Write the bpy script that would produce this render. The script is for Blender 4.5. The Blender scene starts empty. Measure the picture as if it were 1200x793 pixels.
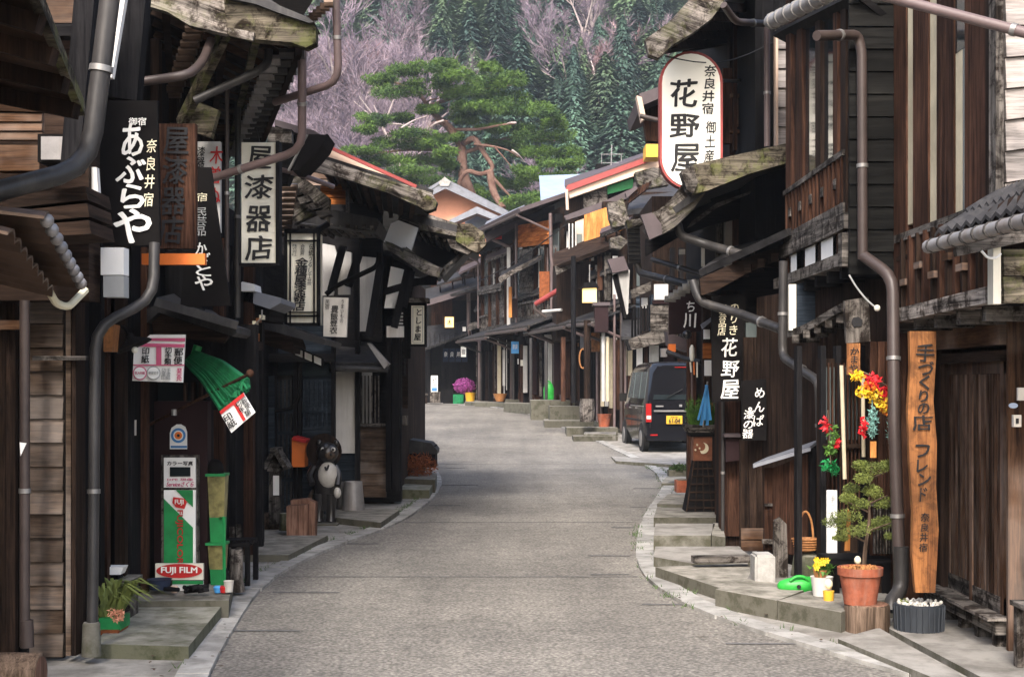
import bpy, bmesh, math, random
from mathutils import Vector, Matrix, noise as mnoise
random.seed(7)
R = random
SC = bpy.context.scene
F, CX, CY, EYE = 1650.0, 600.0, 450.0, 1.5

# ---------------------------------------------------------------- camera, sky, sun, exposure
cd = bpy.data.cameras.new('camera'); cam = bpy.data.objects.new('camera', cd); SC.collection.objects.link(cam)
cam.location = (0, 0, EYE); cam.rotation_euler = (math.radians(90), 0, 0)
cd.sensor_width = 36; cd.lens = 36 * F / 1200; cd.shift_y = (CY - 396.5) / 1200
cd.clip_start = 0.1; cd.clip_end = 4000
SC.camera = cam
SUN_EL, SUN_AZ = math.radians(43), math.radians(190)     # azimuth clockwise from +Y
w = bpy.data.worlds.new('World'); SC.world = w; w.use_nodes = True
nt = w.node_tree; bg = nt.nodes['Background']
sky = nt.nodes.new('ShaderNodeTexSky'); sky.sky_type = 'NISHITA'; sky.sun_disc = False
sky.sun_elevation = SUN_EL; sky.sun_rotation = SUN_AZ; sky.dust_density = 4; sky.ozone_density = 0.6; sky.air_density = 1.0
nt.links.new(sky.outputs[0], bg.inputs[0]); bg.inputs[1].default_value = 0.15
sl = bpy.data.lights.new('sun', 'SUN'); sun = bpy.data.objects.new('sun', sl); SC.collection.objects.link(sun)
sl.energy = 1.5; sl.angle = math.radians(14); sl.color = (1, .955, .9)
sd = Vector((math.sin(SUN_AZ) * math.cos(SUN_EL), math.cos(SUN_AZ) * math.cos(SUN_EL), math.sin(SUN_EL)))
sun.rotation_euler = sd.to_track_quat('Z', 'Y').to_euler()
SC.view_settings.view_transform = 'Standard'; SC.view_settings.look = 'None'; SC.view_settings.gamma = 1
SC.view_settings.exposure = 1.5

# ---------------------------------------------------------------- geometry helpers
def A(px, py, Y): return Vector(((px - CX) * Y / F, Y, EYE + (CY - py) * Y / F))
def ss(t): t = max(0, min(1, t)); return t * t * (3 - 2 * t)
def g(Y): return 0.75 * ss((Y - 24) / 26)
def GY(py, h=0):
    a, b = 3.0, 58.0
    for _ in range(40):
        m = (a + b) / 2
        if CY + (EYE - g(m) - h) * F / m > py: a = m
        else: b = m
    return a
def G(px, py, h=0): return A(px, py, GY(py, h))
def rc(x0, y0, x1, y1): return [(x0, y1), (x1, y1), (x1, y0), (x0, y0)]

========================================

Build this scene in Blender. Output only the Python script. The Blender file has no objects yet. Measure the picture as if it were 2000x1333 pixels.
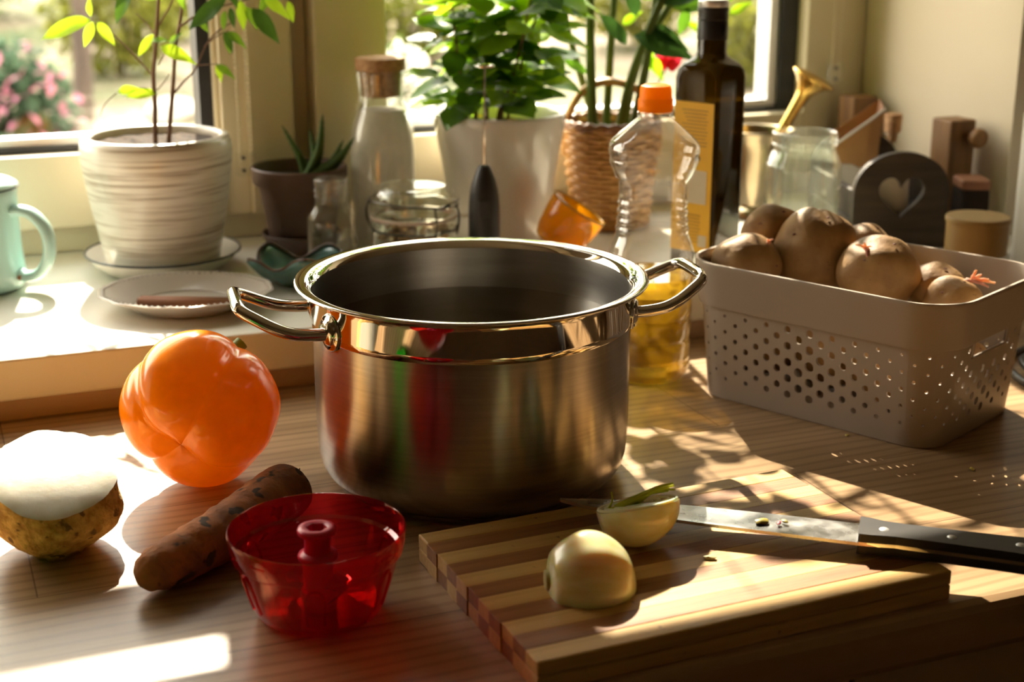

========================================

GIVEN TASK:
Take every line from the data above that holds "scene" and copy it out.

SOLUTION TO THIS TASK:
Write the bpy script that would produce this render. The script is for Blender 4.5. The Blender scene starts empty. Measure the picture as if it were 1200x793 pixels.
SC = bpy.context.scene
Build this scene in Blender. Output only the Python script. The Blender file has no objects yet. Measure the picture as if it were 2000x1333 pixels.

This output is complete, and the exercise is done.